Tuttavia le preoccupazioni per un futuro disuguale restano. Anche i vescovi se ne sono fatti interpreti e ieri il cardinal Parolin s’è augurato che il provvedimento non crei ulteriori squilibri fra una parte e l’altra dell’Italia. I sondaggi non avallano l’autonomia: il sentimento prevalente di chi risiede al Sud, slegato dai partiti e radicato nel territorio di provenienza, è quello di un provvedimento «punitivo» che acuisce la distanza fra Regioni più ricche del Nord e quelle più povere del Meridione. L’Istat conferma che i divari territoriali faticano ad attenuarsi. Negli ultimi 20 anni le disparità Nord-Sud, in termini di Pil pro capite, già forti, si sono ampliate ancora di più.

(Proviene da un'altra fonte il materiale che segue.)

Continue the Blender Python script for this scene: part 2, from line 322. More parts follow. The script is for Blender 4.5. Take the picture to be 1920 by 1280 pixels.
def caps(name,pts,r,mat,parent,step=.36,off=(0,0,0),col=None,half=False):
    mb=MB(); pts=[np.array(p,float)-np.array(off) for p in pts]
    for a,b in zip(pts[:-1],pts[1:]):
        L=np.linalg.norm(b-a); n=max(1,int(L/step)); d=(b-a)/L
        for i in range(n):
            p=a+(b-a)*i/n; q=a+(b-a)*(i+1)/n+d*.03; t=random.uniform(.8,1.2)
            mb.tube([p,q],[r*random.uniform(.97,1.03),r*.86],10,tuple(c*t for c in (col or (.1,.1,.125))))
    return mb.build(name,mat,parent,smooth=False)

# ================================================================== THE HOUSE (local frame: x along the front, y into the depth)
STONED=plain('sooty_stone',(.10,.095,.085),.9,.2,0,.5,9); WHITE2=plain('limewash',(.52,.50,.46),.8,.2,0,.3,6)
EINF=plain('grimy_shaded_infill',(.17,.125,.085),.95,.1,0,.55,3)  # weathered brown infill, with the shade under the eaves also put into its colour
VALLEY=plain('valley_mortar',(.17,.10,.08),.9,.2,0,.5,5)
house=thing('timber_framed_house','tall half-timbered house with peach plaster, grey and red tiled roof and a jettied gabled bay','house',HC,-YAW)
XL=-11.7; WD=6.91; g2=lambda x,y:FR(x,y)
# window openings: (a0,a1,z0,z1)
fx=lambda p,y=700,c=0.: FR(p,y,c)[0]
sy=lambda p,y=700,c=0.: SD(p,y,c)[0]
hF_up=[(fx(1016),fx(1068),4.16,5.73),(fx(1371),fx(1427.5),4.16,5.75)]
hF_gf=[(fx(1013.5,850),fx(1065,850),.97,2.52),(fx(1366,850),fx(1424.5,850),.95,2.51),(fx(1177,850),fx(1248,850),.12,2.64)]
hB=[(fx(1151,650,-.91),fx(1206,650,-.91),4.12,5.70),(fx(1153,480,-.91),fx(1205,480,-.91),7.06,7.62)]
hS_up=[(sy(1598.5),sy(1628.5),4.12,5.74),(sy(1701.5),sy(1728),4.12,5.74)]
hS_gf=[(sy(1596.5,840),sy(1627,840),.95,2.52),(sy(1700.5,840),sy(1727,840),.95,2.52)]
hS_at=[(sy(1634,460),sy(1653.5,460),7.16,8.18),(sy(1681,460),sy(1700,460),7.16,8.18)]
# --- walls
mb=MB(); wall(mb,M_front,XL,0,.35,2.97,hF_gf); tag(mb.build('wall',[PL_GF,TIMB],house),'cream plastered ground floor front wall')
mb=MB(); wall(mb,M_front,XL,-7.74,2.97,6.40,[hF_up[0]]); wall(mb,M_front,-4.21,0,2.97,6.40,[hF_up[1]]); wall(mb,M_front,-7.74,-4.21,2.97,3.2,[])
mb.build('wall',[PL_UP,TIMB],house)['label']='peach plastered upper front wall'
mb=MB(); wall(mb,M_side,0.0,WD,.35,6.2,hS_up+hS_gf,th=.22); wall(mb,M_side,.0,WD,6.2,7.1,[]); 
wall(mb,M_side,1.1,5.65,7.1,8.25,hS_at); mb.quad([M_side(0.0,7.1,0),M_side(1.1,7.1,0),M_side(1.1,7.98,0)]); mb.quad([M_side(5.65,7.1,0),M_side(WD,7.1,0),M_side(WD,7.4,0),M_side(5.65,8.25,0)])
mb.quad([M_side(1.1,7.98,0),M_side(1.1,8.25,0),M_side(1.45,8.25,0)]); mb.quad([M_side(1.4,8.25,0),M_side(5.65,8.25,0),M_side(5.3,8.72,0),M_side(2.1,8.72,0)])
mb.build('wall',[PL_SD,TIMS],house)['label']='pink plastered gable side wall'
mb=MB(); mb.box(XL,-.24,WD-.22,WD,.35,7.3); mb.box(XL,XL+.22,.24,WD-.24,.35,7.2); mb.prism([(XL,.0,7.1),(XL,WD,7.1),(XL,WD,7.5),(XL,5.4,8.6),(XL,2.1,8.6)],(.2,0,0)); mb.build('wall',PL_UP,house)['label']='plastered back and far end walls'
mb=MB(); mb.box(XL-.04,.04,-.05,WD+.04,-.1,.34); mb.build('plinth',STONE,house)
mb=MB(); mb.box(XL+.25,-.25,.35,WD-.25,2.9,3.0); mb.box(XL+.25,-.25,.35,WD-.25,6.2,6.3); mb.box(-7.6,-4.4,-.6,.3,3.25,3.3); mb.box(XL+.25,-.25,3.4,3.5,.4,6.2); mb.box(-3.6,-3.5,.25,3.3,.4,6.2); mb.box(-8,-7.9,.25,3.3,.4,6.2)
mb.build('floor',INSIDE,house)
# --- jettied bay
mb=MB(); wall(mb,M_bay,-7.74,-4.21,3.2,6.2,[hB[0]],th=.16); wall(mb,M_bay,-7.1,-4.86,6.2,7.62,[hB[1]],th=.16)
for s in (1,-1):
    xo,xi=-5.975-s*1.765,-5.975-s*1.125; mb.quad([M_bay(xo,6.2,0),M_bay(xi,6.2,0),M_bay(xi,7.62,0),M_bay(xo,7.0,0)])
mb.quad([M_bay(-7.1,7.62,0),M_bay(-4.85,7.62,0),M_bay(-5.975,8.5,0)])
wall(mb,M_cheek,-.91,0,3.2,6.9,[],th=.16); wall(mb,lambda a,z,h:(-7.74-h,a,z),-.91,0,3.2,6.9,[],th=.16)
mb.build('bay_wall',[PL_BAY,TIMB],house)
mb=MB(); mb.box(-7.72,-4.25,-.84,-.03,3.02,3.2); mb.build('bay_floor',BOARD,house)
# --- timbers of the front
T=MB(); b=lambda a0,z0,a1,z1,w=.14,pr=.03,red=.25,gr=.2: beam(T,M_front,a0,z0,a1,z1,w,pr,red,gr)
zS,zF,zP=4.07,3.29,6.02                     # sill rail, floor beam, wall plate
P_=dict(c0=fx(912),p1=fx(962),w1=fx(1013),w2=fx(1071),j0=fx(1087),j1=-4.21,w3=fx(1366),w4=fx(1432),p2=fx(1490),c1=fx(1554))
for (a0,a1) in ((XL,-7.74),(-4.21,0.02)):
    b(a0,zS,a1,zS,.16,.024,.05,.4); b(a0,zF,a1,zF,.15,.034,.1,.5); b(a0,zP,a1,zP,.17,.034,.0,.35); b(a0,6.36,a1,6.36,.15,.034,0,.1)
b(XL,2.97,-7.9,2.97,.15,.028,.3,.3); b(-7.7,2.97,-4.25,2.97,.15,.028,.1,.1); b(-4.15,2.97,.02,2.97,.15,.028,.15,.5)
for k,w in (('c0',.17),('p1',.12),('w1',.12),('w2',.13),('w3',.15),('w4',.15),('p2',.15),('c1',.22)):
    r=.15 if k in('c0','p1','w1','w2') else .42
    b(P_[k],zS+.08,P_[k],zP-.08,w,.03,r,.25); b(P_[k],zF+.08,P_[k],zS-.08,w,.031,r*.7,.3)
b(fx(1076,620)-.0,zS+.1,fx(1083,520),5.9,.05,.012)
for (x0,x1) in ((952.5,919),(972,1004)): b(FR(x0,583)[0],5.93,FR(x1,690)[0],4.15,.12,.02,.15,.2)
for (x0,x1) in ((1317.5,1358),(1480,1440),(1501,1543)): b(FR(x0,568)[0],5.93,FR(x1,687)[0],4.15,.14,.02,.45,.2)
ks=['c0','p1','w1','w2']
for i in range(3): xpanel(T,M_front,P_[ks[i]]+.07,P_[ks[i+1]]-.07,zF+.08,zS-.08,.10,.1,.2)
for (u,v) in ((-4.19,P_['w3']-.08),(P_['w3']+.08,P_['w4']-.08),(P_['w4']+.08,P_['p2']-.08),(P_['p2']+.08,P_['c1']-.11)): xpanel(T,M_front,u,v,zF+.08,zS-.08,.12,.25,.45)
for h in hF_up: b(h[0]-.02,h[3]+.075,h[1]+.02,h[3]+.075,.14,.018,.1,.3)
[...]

Il problema – come dice Cesare Mirabelli, ex presidente della Corte costituzionale – è che nessuna legge ordinaria può superare il dettato costituzionale, quindi va valutato in che modo si attribuiscono le condizioni particolari di autonomia senza alterare i principi costituzionali dell’unità del Paese, della solidarietà nazionale e dell’uguale sviluppo dei territori. Da qui la domanda: l’autonomia è parte della soluzione o aggiunge un problema?